**INSTRUCTIONS FOR THE TASK**: List the lines of this listing that hold the word "from".

**GIVEN MATERIAL**:

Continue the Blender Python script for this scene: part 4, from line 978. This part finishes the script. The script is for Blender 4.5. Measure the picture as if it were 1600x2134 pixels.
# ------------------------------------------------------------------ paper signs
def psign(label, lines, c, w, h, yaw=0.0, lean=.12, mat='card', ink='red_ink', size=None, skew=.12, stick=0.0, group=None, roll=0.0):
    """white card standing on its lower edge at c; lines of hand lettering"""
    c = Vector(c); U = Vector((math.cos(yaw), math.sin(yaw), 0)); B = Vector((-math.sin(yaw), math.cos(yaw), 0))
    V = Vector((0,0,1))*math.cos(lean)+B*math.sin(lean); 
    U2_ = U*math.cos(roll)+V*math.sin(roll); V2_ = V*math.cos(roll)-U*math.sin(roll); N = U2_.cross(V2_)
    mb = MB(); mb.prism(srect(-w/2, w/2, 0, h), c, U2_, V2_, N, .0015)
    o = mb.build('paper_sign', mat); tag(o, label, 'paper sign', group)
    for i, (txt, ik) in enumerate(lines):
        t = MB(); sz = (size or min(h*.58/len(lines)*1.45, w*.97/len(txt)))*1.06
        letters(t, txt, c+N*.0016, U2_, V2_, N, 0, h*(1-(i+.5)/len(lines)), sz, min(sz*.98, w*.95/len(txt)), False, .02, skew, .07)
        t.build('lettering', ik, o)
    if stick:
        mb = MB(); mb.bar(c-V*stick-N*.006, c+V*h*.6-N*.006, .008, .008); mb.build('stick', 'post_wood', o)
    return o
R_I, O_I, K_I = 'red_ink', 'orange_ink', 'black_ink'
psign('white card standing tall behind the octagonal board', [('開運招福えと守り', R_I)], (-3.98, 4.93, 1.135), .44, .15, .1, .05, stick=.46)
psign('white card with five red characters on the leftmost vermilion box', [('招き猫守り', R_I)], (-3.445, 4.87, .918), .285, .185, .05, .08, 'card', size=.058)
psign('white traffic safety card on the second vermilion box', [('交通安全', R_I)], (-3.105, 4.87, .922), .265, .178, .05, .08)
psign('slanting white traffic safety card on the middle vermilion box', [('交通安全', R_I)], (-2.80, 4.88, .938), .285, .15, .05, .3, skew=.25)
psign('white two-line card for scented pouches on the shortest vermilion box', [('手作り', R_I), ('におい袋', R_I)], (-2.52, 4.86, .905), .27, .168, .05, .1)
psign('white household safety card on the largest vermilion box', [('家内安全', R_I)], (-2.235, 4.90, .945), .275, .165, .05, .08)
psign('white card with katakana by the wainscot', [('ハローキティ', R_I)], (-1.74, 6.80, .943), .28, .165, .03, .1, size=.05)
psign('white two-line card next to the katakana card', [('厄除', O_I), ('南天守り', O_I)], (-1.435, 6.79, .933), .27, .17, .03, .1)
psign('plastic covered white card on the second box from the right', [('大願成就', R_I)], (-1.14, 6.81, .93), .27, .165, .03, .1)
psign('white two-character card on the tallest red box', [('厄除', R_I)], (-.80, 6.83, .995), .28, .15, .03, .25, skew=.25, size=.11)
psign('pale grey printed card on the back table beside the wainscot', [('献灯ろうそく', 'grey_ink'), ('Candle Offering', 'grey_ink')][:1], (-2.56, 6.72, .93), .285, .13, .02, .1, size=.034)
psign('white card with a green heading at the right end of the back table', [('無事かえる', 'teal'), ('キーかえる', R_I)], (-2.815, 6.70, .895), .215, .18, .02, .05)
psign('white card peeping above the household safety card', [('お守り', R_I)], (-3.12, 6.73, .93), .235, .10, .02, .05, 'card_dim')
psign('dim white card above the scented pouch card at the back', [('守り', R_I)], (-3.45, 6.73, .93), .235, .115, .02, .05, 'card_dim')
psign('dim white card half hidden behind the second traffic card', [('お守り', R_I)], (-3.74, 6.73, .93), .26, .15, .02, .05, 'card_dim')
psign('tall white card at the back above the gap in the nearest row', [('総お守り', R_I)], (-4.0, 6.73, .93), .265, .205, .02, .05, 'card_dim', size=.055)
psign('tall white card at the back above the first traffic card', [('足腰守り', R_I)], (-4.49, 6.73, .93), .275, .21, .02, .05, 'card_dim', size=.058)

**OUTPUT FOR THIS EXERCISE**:
Continue the Blender Python script for this scene: part 4, from line 978. This part finishes the script. The script is for Blender 4.5. Measure the picture as if it were 1600x2134 pixels.
psign('plastic covered white card on the second box from the right', [('大願成就', R_I)], (-1.14, 6.81, .93), .27, .165, .03, .1)